Records contained in a dataset:
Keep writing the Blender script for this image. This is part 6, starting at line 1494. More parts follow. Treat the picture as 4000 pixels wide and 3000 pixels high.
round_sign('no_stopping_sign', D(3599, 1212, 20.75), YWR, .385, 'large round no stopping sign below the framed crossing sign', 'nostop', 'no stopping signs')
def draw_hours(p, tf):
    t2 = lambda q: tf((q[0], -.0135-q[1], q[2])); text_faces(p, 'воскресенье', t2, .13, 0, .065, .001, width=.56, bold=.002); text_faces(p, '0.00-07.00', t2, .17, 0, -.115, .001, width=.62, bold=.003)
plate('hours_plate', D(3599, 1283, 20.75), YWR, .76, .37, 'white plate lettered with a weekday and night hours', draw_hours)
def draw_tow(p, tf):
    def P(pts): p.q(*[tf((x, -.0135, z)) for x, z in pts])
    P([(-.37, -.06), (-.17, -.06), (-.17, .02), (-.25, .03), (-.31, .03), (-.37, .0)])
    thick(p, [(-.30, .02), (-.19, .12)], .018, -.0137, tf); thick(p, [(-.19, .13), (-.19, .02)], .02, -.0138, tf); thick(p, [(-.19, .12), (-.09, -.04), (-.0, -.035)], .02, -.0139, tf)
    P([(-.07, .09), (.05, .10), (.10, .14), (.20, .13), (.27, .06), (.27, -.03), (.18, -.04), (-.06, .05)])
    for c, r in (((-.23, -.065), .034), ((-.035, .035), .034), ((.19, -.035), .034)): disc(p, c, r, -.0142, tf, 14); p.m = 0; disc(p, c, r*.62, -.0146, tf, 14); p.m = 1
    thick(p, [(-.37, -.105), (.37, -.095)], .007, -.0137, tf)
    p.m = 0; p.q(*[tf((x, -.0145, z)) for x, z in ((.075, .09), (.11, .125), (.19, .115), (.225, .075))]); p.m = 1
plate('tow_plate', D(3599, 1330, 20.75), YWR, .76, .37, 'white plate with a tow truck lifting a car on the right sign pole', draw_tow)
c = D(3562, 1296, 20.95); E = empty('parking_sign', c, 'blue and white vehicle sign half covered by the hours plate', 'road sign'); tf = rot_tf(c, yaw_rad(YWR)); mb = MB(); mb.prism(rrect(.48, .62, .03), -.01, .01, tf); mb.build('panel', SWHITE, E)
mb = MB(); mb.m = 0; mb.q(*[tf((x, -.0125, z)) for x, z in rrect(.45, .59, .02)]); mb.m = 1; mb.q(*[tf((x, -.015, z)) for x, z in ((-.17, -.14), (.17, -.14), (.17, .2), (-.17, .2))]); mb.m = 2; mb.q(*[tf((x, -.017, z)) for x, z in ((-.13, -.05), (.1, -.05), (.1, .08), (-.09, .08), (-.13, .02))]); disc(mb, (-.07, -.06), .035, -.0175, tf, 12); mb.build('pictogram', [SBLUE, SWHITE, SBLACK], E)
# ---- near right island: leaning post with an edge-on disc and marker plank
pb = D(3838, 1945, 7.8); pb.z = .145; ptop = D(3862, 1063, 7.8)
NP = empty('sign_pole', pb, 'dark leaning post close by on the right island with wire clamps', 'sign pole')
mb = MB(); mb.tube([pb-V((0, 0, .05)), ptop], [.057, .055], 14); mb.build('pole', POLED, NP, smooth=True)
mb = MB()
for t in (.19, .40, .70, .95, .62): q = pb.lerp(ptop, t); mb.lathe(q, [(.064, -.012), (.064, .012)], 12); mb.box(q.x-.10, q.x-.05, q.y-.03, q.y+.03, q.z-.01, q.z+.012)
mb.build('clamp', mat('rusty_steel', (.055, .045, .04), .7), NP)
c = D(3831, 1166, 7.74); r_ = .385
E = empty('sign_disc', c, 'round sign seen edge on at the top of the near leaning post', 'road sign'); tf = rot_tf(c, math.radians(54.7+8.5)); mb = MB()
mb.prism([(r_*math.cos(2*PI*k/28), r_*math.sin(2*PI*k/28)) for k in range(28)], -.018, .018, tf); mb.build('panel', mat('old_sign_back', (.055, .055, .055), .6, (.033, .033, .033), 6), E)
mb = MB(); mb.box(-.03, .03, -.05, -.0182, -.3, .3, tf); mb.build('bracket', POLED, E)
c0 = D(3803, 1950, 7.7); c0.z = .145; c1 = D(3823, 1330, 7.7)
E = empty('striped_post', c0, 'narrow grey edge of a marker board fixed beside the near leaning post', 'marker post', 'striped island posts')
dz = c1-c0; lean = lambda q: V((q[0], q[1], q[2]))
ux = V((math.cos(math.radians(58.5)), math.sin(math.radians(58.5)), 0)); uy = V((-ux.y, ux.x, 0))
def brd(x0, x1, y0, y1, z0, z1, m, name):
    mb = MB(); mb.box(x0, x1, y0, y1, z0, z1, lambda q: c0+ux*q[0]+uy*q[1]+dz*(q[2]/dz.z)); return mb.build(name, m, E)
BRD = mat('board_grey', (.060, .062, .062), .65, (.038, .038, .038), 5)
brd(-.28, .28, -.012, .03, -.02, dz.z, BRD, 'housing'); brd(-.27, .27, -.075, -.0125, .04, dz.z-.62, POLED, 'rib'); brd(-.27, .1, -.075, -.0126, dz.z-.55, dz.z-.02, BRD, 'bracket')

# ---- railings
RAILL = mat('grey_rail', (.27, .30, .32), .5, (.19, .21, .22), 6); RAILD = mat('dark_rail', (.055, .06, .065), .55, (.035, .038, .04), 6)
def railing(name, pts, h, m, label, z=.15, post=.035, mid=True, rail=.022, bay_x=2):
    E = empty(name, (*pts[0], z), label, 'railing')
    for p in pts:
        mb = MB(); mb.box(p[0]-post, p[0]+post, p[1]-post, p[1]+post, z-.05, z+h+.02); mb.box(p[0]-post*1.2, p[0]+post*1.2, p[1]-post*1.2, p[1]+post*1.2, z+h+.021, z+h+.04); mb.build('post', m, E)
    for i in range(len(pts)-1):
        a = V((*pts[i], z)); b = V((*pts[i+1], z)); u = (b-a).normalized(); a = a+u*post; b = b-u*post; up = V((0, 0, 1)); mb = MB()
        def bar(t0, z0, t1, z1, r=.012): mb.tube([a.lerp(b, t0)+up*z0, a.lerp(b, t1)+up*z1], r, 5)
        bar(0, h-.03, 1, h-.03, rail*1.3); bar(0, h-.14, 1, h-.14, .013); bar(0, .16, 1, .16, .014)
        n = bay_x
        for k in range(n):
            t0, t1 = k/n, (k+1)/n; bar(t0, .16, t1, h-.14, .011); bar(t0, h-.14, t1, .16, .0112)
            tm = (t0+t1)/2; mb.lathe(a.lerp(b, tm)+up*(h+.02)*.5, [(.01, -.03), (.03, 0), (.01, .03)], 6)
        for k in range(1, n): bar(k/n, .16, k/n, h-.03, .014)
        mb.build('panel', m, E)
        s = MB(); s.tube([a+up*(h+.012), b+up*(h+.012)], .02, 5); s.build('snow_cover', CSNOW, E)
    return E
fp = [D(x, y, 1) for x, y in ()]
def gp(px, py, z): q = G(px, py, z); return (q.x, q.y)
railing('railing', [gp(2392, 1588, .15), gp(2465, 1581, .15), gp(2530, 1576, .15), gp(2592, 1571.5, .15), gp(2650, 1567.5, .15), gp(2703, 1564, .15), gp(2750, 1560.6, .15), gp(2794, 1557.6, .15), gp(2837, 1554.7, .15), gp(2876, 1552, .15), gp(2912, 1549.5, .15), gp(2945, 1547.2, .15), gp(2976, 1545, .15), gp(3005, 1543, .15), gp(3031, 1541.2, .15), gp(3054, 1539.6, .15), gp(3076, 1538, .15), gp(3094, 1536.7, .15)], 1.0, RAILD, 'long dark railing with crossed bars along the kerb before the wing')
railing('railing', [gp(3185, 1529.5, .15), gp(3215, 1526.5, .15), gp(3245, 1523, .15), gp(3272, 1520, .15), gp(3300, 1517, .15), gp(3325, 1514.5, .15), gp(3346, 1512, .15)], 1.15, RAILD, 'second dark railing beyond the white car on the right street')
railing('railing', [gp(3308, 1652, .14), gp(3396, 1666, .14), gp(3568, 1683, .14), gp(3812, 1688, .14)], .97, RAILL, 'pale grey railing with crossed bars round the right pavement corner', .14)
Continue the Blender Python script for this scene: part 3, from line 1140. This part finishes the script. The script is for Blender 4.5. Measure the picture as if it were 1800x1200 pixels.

What this task involves: Pull every line containing the word "script" out of the entries above.

Answer below:
Keep writing the Blender script for this image. This is part 6, starting at line 1494. More parts follow. Treat the picture as 4000 pixels wide and 3000 pixels high.
Continue the Blender Python script for this scene: part 3, from line 1140. This part finishes the script. The script is for Blender 4.5. Measure the picture as if it were 1800x1200 pixels.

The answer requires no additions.